## INSTRUCTIONS TO FOLLOW
Repeat exactly the lines of the listing below, please, starting with the first and ending with the line containing "SC.render.resolution_x = 1024;"; leave out the rest.

○ ○ ○ ○ ○

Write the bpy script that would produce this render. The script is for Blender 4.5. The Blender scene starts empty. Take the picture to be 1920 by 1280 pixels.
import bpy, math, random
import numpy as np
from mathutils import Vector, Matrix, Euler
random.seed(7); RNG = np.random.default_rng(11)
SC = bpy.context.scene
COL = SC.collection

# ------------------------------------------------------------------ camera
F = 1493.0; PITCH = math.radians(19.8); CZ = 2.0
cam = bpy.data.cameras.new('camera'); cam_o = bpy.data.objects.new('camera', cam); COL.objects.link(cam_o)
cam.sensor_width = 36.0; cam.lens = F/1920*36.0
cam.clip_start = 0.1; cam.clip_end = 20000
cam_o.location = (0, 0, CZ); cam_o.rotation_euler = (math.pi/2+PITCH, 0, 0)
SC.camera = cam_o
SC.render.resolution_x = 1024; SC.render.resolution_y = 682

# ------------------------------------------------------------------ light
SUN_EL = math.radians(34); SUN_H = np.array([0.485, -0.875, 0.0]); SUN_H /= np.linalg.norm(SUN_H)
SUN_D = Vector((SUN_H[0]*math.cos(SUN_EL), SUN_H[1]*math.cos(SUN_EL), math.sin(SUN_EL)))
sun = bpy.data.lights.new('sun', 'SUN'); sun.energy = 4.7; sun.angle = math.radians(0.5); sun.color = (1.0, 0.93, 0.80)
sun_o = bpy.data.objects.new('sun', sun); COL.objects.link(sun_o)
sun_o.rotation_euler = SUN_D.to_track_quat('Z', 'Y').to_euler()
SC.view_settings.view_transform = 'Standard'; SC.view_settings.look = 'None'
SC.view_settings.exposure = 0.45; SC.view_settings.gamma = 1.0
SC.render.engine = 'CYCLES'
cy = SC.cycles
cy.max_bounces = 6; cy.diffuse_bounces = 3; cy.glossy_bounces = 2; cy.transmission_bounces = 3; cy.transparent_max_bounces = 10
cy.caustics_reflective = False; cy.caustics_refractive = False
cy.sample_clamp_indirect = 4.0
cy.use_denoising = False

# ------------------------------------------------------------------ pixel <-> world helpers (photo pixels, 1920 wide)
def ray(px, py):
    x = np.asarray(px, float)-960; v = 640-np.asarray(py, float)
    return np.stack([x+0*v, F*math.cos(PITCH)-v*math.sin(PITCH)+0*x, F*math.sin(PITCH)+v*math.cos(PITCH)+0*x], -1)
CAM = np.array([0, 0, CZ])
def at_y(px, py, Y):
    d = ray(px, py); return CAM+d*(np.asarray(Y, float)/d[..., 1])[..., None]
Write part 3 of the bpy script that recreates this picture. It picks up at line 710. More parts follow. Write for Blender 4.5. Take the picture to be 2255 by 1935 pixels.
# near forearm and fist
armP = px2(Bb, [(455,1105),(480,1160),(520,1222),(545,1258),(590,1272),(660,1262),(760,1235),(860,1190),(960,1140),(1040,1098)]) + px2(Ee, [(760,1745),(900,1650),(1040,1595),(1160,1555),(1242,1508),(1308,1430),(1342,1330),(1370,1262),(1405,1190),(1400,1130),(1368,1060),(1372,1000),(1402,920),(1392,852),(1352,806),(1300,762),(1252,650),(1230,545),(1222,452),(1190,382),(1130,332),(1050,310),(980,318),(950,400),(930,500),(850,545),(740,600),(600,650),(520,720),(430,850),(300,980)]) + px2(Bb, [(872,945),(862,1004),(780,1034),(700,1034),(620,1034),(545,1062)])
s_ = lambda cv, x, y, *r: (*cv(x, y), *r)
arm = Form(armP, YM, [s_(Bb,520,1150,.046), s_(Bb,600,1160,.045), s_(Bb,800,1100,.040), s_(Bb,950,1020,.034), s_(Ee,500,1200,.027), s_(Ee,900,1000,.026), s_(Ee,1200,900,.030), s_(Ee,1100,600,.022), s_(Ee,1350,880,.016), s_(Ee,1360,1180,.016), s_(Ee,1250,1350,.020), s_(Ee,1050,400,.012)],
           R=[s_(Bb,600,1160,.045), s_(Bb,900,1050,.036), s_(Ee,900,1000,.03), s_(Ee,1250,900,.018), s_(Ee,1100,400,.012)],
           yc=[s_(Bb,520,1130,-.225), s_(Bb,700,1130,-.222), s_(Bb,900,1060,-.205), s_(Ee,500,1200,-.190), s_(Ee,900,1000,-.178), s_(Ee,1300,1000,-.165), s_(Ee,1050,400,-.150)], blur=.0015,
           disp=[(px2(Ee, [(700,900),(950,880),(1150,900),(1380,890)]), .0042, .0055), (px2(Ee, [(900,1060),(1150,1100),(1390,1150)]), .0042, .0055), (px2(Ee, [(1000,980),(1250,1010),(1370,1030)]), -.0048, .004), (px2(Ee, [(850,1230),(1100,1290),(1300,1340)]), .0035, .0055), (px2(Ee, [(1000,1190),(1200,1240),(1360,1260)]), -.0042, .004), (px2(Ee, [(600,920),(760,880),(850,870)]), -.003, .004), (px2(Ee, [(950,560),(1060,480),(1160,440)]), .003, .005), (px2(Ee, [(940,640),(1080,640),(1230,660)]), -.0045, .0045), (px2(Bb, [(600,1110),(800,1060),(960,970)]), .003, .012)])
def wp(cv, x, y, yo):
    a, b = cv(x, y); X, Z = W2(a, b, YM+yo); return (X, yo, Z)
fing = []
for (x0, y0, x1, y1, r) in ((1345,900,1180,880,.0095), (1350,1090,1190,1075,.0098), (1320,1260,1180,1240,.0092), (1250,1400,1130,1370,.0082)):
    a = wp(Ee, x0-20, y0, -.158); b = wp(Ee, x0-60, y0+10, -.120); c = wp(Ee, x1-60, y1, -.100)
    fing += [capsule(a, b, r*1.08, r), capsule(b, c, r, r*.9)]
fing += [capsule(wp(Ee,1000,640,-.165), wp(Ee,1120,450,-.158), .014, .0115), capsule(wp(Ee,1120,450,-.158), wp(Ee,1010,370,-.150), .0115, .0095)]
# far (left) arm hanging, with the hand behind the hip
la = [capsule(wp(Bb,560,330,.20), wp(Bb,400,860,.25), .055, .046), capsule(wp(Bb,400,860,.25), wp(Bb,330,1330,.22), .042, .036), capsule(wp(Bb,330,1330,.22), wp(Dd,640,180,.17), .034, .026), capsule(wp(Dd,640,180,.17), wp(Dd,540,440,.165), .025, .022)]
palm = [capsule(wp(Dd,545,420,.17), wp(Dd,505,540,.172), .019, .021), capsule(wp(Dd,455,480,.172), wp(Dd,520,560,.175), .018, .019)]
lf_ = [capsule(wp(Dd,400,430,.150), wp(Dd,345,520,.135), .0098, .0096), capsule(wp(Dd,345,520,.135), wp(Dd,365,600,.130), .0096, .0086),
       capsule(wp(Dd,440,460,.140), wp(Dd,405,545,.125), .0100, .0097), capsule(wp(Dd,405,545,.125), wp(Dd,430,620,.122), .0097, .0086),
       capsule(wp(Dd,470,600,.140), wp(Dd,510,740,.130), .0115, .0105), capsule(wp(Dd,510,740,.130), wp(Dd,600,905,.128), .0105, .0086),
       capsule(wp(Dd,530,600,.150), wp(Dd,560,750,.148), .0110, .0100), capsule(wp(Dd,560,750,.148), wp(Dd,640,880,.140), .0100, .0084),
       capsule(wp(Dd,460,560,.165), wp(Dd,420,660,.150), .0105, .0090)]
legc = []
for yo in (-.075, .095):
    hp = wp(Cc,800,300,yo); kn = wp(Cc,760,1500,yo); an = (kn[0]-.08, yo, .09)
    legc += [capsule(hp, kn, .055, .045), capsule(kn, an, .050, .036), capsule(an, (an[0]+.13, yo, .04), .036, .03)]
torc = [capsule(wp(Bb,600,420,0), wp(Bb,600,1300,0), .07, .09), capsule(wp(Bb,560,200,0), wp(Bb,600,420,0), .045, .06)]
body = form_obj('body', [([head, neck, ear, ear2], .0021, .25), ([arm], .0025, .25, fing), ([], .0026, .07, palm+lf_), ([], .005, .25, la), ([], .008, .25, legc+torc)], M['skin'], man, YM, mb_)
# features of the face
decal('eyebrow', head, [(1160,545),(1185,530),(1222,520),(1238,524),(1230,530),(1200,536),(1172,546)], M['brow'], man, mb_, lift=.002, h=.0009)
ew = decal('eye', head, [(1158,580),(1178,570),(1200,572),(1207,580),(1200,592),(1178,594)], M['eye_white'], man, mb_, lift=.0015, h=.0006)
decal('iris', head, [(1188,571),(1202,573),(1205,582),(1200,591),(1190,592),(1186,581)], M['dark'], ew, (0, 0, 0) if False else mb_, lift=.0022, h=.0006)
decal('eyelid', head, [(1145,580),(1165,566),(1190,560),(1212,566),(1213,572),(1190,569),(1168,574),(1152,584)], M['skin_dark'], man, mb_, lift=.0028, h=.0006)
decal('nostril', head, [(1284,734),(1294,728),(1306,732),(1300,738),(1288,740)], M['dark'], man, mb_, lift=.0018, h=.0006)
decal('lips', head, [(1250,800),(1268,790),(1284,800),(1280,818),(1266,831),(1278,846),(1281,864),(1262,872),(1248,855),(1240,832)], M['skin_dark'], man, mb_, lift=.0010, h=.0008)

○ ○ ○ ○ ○

## FULL SOLUTION
Write the bpy script that would produce this render. The script is for Blender 4.5. The Blender scene starts empty. Take the picture to be 1920 by 1280 pixels.
import bpy, math, random
import numpy as np
from mathutils import Vector, Matrix, Euler
random.seed(7); RNG = np.random.default_rng(11)
SC = bpy.context.scene
COL = SC.collection

# ------------------------------------------------------------------ camera
F = 1493.0; PITCH = math.radians(19.8); CZ = 2.0
cam = bpy.data.cameras.new('camera'); cam_o = bpy.data.objects.new('camera', cam); COL.objects.link(cam_o)
cam.sensor_width = 36.0; cam.lens = F/1920*36.0
cam.clip_start = 0.1; cam.clip_end = 20000
cam_o.location = (0, 0, CZ); cam_o.rotation_euler = (math.pi/2+PITCH, 0, 0)
SC.camera = cam_o
SC.render.resolution_x = 1024; SC.render.resolution_y = 682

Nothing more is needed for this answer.